歴史は繰り返す

東京都文京区 岡戸 知裕

今回の原発事故は人災だと多くの人が理解していると思う。

ジャパン・タイムスに掲載されていた上智大学のゴレゴリー・クラーク教授の記事の中で、元東芝の技術者が、第一原発建設当時GEの技術者との会議の中で、地震の話は出たが津波の話は無かったという。

本来日本側が出すべき案件であったろうにと非常に不思議な気持ちになったとのことだ。

どうも日本人というのは空気に支配されやすい国民性があるようだ。つまり全体がそういう空気に支配されると間違っていても誰も反対意見を言うものがいないということだ。先の大戦も対米戦はもはや不可避という空気に支配され、最後には対米戦反対と海軍でさえ言えなくなった。

福島原発の非常用電源は結果としてグランド・レベルに建設されてしまい、今回のような大惨事を招いたが、建設当時からすでに長い年月が流れ途中危険性が指摘されながらも、放置されてきたということは、東電の責任もさることながら原子力保安院、原子力安全委員会の責任が追及されてしかるべきと思う。東電社長の清水氏も典型的な小役人タイプの人間で今回の事故は予測不可能な天災であり免責扱いが妥当との東電の見解を発表している。

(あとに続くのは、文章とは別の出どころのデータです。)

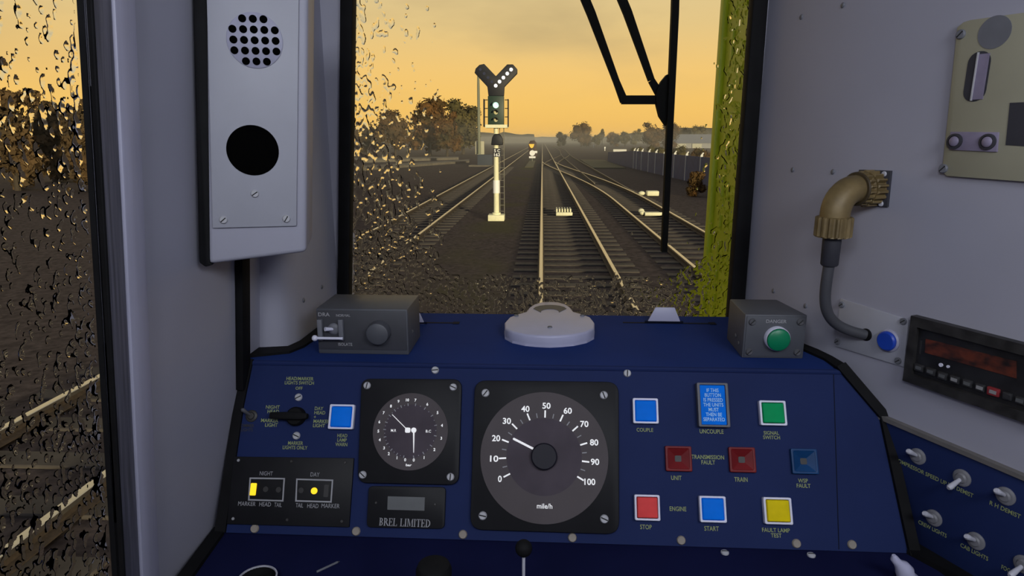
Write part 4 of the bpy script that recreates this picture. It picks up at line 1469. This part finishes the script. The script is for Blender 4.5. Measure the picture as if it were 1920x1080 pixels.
def xo(y): return 3.07 * (1 - smooth01((y - 27) / 52))


rail(lambda y: xo(y) + 0.0, 3, 79, 76, 'left rail of the right track that curves over to the straight track')
rail(lambda y: xo(y) + GA, 3, 79, 76, 'right rail of the right track that curves over to the straight track')
rail(lambda y: 3.07 + 1.2 * smooth01((y - 92) / 80), 38, 300, 60, 'left rail of the far right track beyond the junction', None, 'dullsteel')
rail(lambda y: 3.07 + GA + 1.2 * smooth01((y - 92) / 80), 32, 300, 60, 'right rail of the far right track beyond the junction', None, 'dullsteel')
rail(lambda y: 0.05 + 3.4 * smooth01((y - 62) / 60), 62, 125, 40, 'left rail of the far crossover', None, 'dullsteel')
rail(lambda y: 0.05 + GA + 3.4 * smooth01((y - 62) / 60), 62, 125, 40, 'right rail of the far crossover', None, 'dullsteel')

# sleepers, one object each
slm = MB().box(-1.28, 1.28, -0.125, 0.125, GZ - 0.05, GZ + 0.028)
proto = slm.build('sleeper', M['sleeper'], bevel=0.012, bseg=1)
tag(proto, 'dark sleeper under the straight track ahead', 'sleeper', 'sleepers of the straight track')
proto.location = (GA / 2, 3.4, 0)
for (cx_, y0, n, lab, grp) in ((GA / 2, 3.4, 104, 'dark sleeper under the straight track ahead', 'sleepers of the straight track'),
                               (None, 3.74, 92, 'dark sleeper under the right track', 'sleepers of the right track'),
                               (-3.30 - GA / 2, 2.0, 92, 'dark sleeper under the far left track', 'sleepers of the left track')):
    for i in range(n):
        if cx_ == GA / 2 and i == 0: continue
        o = proto.copy(); COL.objects.link(o)
        y = y0 + 0.68 * i
        xx = cx_ if cx_ is not None else xo(y) + GA / 2
        o.location = (xx, y, 0.0)
        o['label'] = lab; o['group'] = grp


# ---- lineside magnets
def magnet(px, py, wpx, label, fins):
    p = GROUND.hit(px, py + 5)
    r = thing('track_magnet', (p.x, p.y, GZ + 0.03), label, 'track equipment', 'pale track fittings')
    w = wpx / F * p.y
    MB().box(-w * 0.45, w * 0.5, -0.10, 0.04, 0.03, 0.14).build('front_board', M['cream_post'], r, bevel=0.01)
    MB().box(-w * 0.45, w * 0.5, 0.0, 0.75, 0.0, 0.10).build('housing', M['rungs'], r, bevel=0.01)
    if fins:
        for i in range(6):
            x = -w * 0.4 + w * 0.8 * i / 5
            MB().box(x - 0.022, x + 0.022, 0.10, 0.70, 0.09, 0.24).build('fin', M['cream_post'], r)
    else:
        MB().ball((-w * 0.55, 0.1, 0.10), 0.1, 1, 1, 0.8).build('cap', M['cream_post'], r, smooth=True)
        MB().ball((-w * 0.5, 0.6, 0.12), 0.11, 1, 1, 0.8).build('cap', M['cream_post'], r, smooth=True)


magnet(1057, 402, 32, 'cream finned fitting between the rails of the straight track', True)
magnet(1224, 402, 34, 'grey and cream fitting between the rails of the right track', False)
p = GROUND.hit(1219, 369)
r = thing('point_machine', (p.x, p.y, GZ + 0.03), 'cream box lying beside the right-hand rail', 'track equipment', 'pale track fittings')
MB().box(-0.15, 0.42, 0, 0.45, 0, 0.24).build('housing', M['cream_post'], r, bevel=0.05, bseg=3)
MB().ball((-0.38, 0.15, 0.12), 0.13, 1.2, 1, 0.8).build('motor', M['cream_post'], r, smooth=True)

# ---- signal
g = GROUND.hit(930, 413)
SIG = Yplane(g.y)
it = Item('signal_post', SIG, (931, 413), 'tall cream signal post showing green under a Y of white lamps', 'signal')
ks = it.s
it.part('base_block', MB().prism(it.poly([(916, 402), (946, 402), (946, 413), (916, 413)]), -0.25, 0.25), M['cream_post'], bevel=0.01)
y0_ = it.L(931, 402)[1]; y1_ = it.L(931, 236)[1]
it.part('post', MB().tube([(0, y0_, 0), (0, y0_ + 0.06, 0), (0, y0_ + 0.07, 0), (0, (y0_ + y1_) / 2, 0), (0, y1_, 0)], [8 * ks, 8 * ks, 5.2 * ks, 4.6 * ks, 4.0 * ks], 16), M['cream_post'], smooth=True)
ya, yb4 = it.L(931, 362)[1], it.L(931, 338)[1]
it.part('reflective_band', MB().tube([(0, ya, 0), (0, yb4, 0)], 6.2 * ks, 16), M['retro'], smooth=True)
npl = it.part('number_plate', MB().prism(it.poly([(925, 278), (940, 278), (940, 294), (925, 294)]), 0.07, 0.1), M['sigblack'])
for (s, px, py) in (('S C', 932.5, 282.5), ('162', 932.5, 290)):
    x, y = it.L(px, py); text(npl, 'plate_lettering', s, x, y, 0.104, 11 * ks, 5.5 * ks, M['retro'], bold=0.02)
it.part('junction_box', MB().prism(it.poly([(923, 258), (927, 251), (937, 251), (943, 260), (943, 272), (921, 272)]), -0.12, 0.14), M['sigblack'], bevel=0.03)
it.part('platform', MB().prism(it.poly([(911, 234), (952, 234), (952, 240), (911, 240)]), -0.35, 0.25), M['cream_post'])
hd = it.part('signal_head', MB().prism(it.poly([(915, 180), (945, 180), (945, 235), (915, 235)]), -0.12, 0.08), M['siggreen'], bevel=0.02)
for (px, py, rr, mm_) in ((930, 197.5, 5.2, 'lamp_g'), (930, 211, 3.6, 'lamp_y'), (930, 225, 3.4, 'lamp_y')):
    x, y = it.L(px, py)
    MB().lathe([(rr * ks, 0.07), (rr * ks, 0.09), (rr * ks * 0.6, 0.11)], 18, Matrix.Translation((x, y, 0))).build('lens', M[mm_], hd, smooth=True)
    hood = MB()
    pts = [(x + (rr + 1.2) * ks * math.cos(a), y + (rr + 1.2) * ks * math.sin(a)) for a in [math.pi * k / 10 for k in range(11)]]
    pin = [(x + (rr + 0.4) * ks * math.cos(a), y + (rr + 0.4) * ks * math.sin(a)) for a in [math.pi * k / 10 for k in range(11)]]
    for k in range(10):
        hood.prism([pts[k], pts[k + 1], pin[k + 1], pin[k]], 0.07, 0.25)
    hood.build('lamp_hood', M['sigblack'], hd)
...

テレビ報道で保安院の西山氏の会見をあっけにとられて見入っていたのは自分だけではないだろう。気持ちの悪い微笑みを浮かべながら情報がないので答えられないという当事者意識を微塵も感じさせない無責任極まりない態度だ。

第三者的な立場から微笑みを持って報告しているつもりだろうが、これが霞が関の実態なのだということが今回、国民に実況中継された。長妻氏が長らく厚生労働省でバトルを演じてきた訳が良くわかるわけだが、原子力安全委員会の斑目氏も同じような問題を抱えた人物であろう。つまり責任感なるものがないので当事者意識がない、つまり国民の血税で生活しているという自覚が全くない小役人だということだ。

責任回避、当事者意識不在という役人の病は、今に始まったことではない、太平洋戦争の仕掛け人である、陸軍参謀本部の服部卓四朗や辻正信は真にこういったタイプの人物で戦後米国のCIAから秘密資金を得ていたということが後日暴露されたのだが、こういった人物を指導者として仰ぎ見て南海の海に藻屑と消え、孤島で餓死した将兵のことを思うにつけ大きな憤りを覚えざるを得ない。

国鉄の清算から始まり、日本航空の倒産、そして東電とドラッカーが予言した通り、やはり役所仕事という統治方式はもう現代に通用しない。

日本政府も同じで今、断末魔の状態が出現しただけなのであり、原発事故が象徴的な事件であるということだ。

日本航空の倒産は20年以前から予見できたが、以来自分は一回も日航に搭乗したことがない。日航の機長は上空へ達すると自動操縦にして、機内アナウンスはフライトアテンダント任せにし、ご就寝になるというまことに恐ろしい状態が長らく続いているようだ。その結果他社と比較してエア・ポケットに落ちて乗客が怪我をするという事故がJALに非常に多くみられる。

国鉄民営化の際も翌月の給料が支払えないという報告が当時の中曽根首相に届き、そこから改革が始まっている。

日本政府の解体を始める時が真に来ていると思う。

今回の原発事故は終わりの始まりなのだ

日本が長らく成長という言葉から見放されて20年以上経ったが、そろそろ政治家、霞が関の役人も気づいて良いころかと思う。

今真に経済は恐慌寸前の状態に陥っているわけだが、本当の恐慌に陥ることも覚悟しなくてはならない。民主党はもう少しましなリーダーを出すべきだ、金まみれの政治家(小沢氏)や時代錯誤の社会主義者(菅直人氏)ではない若手に相応しい人がいるはずだ。

先の選挙で増税により福祉予算を増やせば景気が回復するという発言があったが、増税で景気が良くなるという発想自体が現実離れしている。

自民党も谷垣氏では菅氏よりさらに悪い選択肢となるだろう。つまりお先真っ暗という状況だ。

小泉氏は自民党をぶっ壊すという衝撃的なキャッチフレーズから始まりプライマリーバランスまであと4兆円まで迫った。要するに今も昔もリーダーの器量しだいというところか。